======== Supplied material

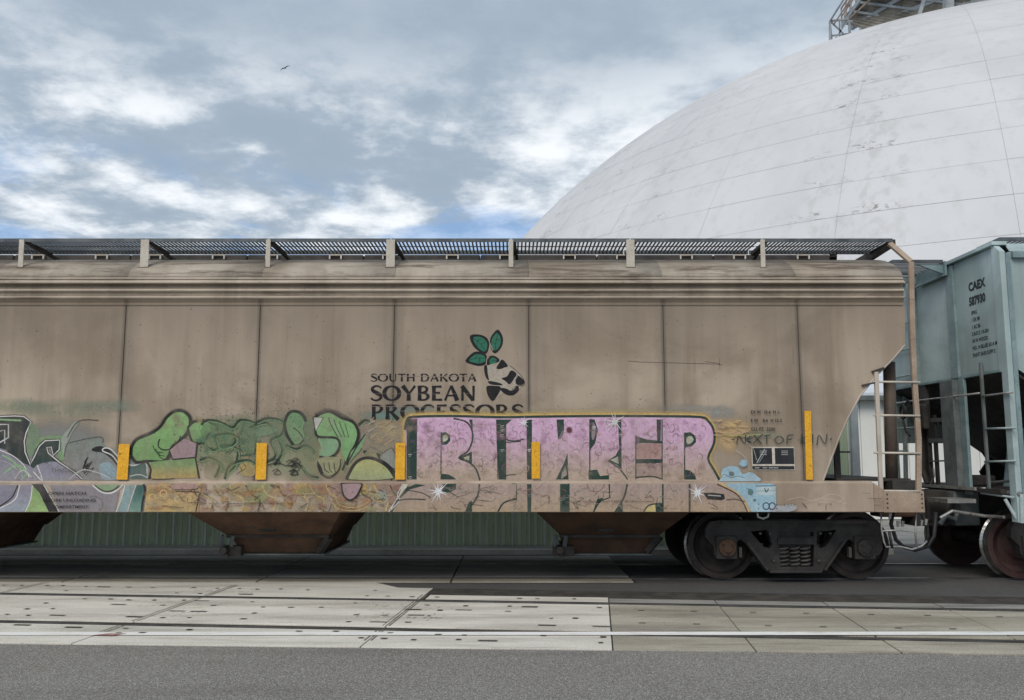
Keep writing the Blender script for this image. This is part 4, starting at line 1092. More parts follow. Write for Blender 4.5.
# ---- stencils
st = Paint(); SK = (.02, .018, .017)
st.text('EX W  10-6  H 1-', 750, 413.6, 3.1, SK, .95, .92, bold=.025)
st.text('E W    8-6  H 15-2', 750, 422, 3.1, SK, .95, .92, bold=.025)
st.text('CU. FT  5200', 750, 430.6, 3.1, SK, .95, 1.0, bold=.025)
def tagtext(pt, s_, u0, u1, v, h, col, a): pt.text(s_, u0, v, h, col, a, (u1 - u0) / (len(s_) * h * .95), .12)
for i, gl in enumerate(([(736, 444), (738, 436), (744, 443), (745, 435)], [(750, 436), (746, 440), (751, 443), (747, 440), (752, 438)], [(753, 435), (761, 444)], [(762, 434), (752, 444)], [(763, 436), (770, 435)], [(766, 435), (766, 444)],
        [(778, 436), (774, 440), (778, 444), (783, 440), (779, 436)], [(786, 444), (787, 436), (793, 435)], [(787, 440), (791, 439)], [(801, 434), (800, 444)], [(807, 435), (801, 440), (807, 444)], [(812, 434), (811, 444)], [(816, 445), (818, 435), (824, 444), (826, 434)], [(731, 440), (734, 439)], [(772, 440), (773, 440)], [(797, 440), (798, 440)], [(829, 440), (831, 438)])):
    st.line(gl, 1.25, (.02, .05, .05), .95, smooth=3)
st.line([(730, 443), (722, 439)], .8, SK, .7)
for k, (x0_, x1_) in enumerate(((759, 767), (779.5, 788))):
    for v_ in (451, 452.8, 454.6): st.line([(x0_ + k, v_), (x1_ - 1, v_)], .7, (.6, .6, .58), .75)
st.line([(756, 463), (764, 449)], 1.2, (.5, .52, .52), .7); st.line([(758, 463), (766, 450)], .5, (.5, .52, .52), .7)
for x in (754, 762, 768, 773): st.line([(x, 467.8), (x + 4.5, 467.8)], .9, (.65, .65, .6), .7)
st.text('OPEN HATCH', 49.5, 494.6, 2.9, SK, .85, 1.45, bold=.02)
st.text('BEFORE UNLOADING', 44, 501.4, 2.9, SK, .85, 1.32, bold=.02)
st.text('COMPARTMENT', 53, 508.0, 2.9, SK, .85, 1.2, bold=.02)
st.text('CAUTION  INSIDE OF CAR IS A WATERPROOF EPOXY LINED CAR', 192, 504.2, 1.75, SK, .8, 1.38, bold=.01)
st.text('CLEAN ALL DOORS AND GATES   BEFORE LOADING', 570, 502, 1.7, SK, .7, 1.45)
st.text('BLT 10 98', 817, 505.2, 2.1, SK, .7, 1.1); st.text('LUB PLATE', 779, 505.8, 2.1, SK, .7, 1.1)
st.line([(801, 502), (806, 508)], 1.2, SK, .7); st.line([(825, 505), (825, 510)], 1.0, SK, .6)
for a0 in (872, 866): st.line([(a0, 498), (a0 + 9, 498.6)], .5, SK, .6)
for (x, v_) in ((874, 505), (862, 493)): st.line([(x, v_), (x + 7, v_ + .3)], .6, SK, .5)
for k in range(46): 
    x = 888 + random.uniform(-70, 0); 
tagpts = [(786, 500), (800, 497), (812, 501), (830, 494), (842, 498), (836, 503)]
st.line(tagpts, .5, (.62, .58, .52), .5, smooth=5); st.line([(800, 503), (822, 498), (848, 504)], .4, (.62, .58, .52), .4, smooth=5)
st.text('CHMTCON', 53, 472, 3.4, (.03, .05, .05), .7, .95)
st.build('stencil_lettering', 'letter', car, base=.03)

# ---- left graffiti piece
g = Paint(); g.n = 2
hz_ = Paint()
hz_.blob(60, 410, 70, 13, (.24, .30, .21), .4, 20, .8); hz_.blob(20, 406, 34, 10, (.22, .28, .19), .5, 20, .8); hz_.blob(110, 406, 40, 8, (.25, .31, .24), .5, 20, .8)
hz_.blob(60, 440, 55, 26, (.24, .25, .24), .75, 22, .6); hz_.blob(200, 440, 62, 30, (.30, .32, .22), .5, 22, .7); hz_.blob(340, 440, 60, 30, (.32, .32, .22), .45, 22, .7)
hz_.blob(385, 416, 30, 7, (.16, .30, .26), .65, 16, .8); hz_.blob(415, 411, 34, 6, (.20, .30, .30), .55, 16, .8)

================

▶ **Task goal**: Transcribe the material as is, with images omitted.

▶ **Complete response**:
Keep writing the Blender script for this image. This is part 4, starting at line 1092. More parts follow. Write for Blender 4.5.
# ---- stencils
st = Paint(); SK = (.02, .018, .017)
st.text('EX W  10-6  H 1-', 750, 413.6, 3.1, SK, .95, .92, bold=.025)
st.text('E W    8-6  H 15-2', 750, 422, 3.1, SK, .95, .92, bold=.025)
st.text('CU. FT  5200', 750, 430.6, 3.1, SK, .95, 1.0, bold=.025)
def tagtext(pt, s_, u0, u1, v, h, col, a): pt.text(s_, u0, v, h, col, a, (u1 - u0) / (len(s_) * h * .95), .12)
for i, gl in enumerate(([(736, 444), (738, 436), (744, 443), (745, 435)], [(750, 436), (746, 440), (751, 443), (747, 440), (752, 438)], [(753, 435), (761, 444)], [(762, 434), (752, 444)], [(763, 436), (770, 435)], [(766, 435), (766, 444)],
        [(778, 436), (774, 440), (778, 444), (783, 440), (779, 436)], [(786, 444), (787, 436), (793, 435)], [(787, 440), (791, 439)], [(801, 434), (800, 444)], [(807, 435), (801, 440), (807, 444)], [(812, 434), (811, 444)], [(816, 445), (818, 435), (824, 444), (826, 434)], [(731, 440), (734, 439)], [(772, 440), (773, 440)], [(797, 440), (798, 440)], [(829, 440), (831, 438)])):
    st.line(gl, 1.25, (.02, .05, .05), .95, smooth=3)
st.line([(730, 443), (722, 439)], .8, SK, .7)
for k, (x0_, x1_) in enumerate(((759, 767), (779.5, 788))):
    for v_ in (451, 452.8, 454.6): st.line([(x0_ + k, v_), (x1_ - 1, v_)], .7, (.6, .6, .58), .75)
st.line([(756, 463), (764, 449)], 1.2, (.5, .52, .52), .7); st.line([(758, 463), (766, 450)], .5, (.5, .52, .52), .7)
for x in (754, 762, 768, 773): st.line([(x, 467.8), (x + 4.5, 467.8)], .9, (.65, .65, .6), .7)
st.text('OPEN HATCH', 49.5, 494.6, 2.9, SK, .85, 1.45, bold=.02)
st.text('BEFORE UNLOADING', 44, 501.4, 2.9, SK, .85, 1.32, bold=.02)
st.text('COMPARTMENT', 53, 508.0, 2.9, SK, .85, 1.2, bold=.02)
st.text('CAUTION  INSIDE OF CAR IS A WATERPROOF EPOXY LINED CAR', 192, 504.2, 1.75, SK, .8, 1.38, bold=.01)
st.text('CLEAN ALL DOORS AND GATES   BEFORE LOADING', 570, 502, 1.7, SK, .7, 1.45)
st.text('BLT 10 98', 817, 505.2, 2.1, SK, .7, 1.1); st.text('LUB PLATE', 779, 505.8, 2.1, SK, .7, 1.1)
st.line([(801, 502), (806, 508)], 1.2, SK, .7); st.line([(825, 505), (825, 510)], 1.0, SK, .6)
for a0 in (872, 866): st.line([(a0, 498), (a0 + 9, 498.6)], .5, SK, .6)
for (x, v_) in ((874, 505), (862, 493)): st.line([(x, v_), (x + 7, v_ + .3)], .6, SK, .5)
for k in range(46): 
    x = 888 + random.uniform(-70, 0); 
tagpts = [(786, 500), (800, 497), (812, 501), (830, 494), (842, 498), (836, 503)]
st.line(tagpts, .5, (.62, .58, .52), .5, smooth=5); st.line([(800, 503), (822, 498), (848, 504)], .4, (.62, .58, .52), .4, smooth=5)
st.text('CHMTCON', 53, 472, 3.4, (.03, .05, .05), .7, .95)
st.build('stencil_lettering', 'letter', car, base=.03)

# ---- left graffiti piece
g = Paint(); g.n = 2
hz_ = Paint()
hz_.blob(60, 410, 70, 13, (.24, .30, .21), .4, 20, .8); hz_.blob(20, 406, 34, 10, (.22, .28, .19), .5, 20, .8); hz_.blob(110, 406, 40, 8, (.25, .31, .24), .5, 20, .8)
hz_.blob(60, 440, 55, 26, (.24, .25, .24), .75, 22, .6); hz_.blob(200, 440, 62, 30, (.30, .32, .22), .5, 22, .7); hz_.blob(340, 440, 60, 30, (.32, .32, .22), .45, 22, .7)
hz_.blob(385, 416, 30, 7, (.16, .30, .26), .65, 16, .8); hz_.blob(415, 411, 34, 6, (.20, .30, .30), .55, 16, .8)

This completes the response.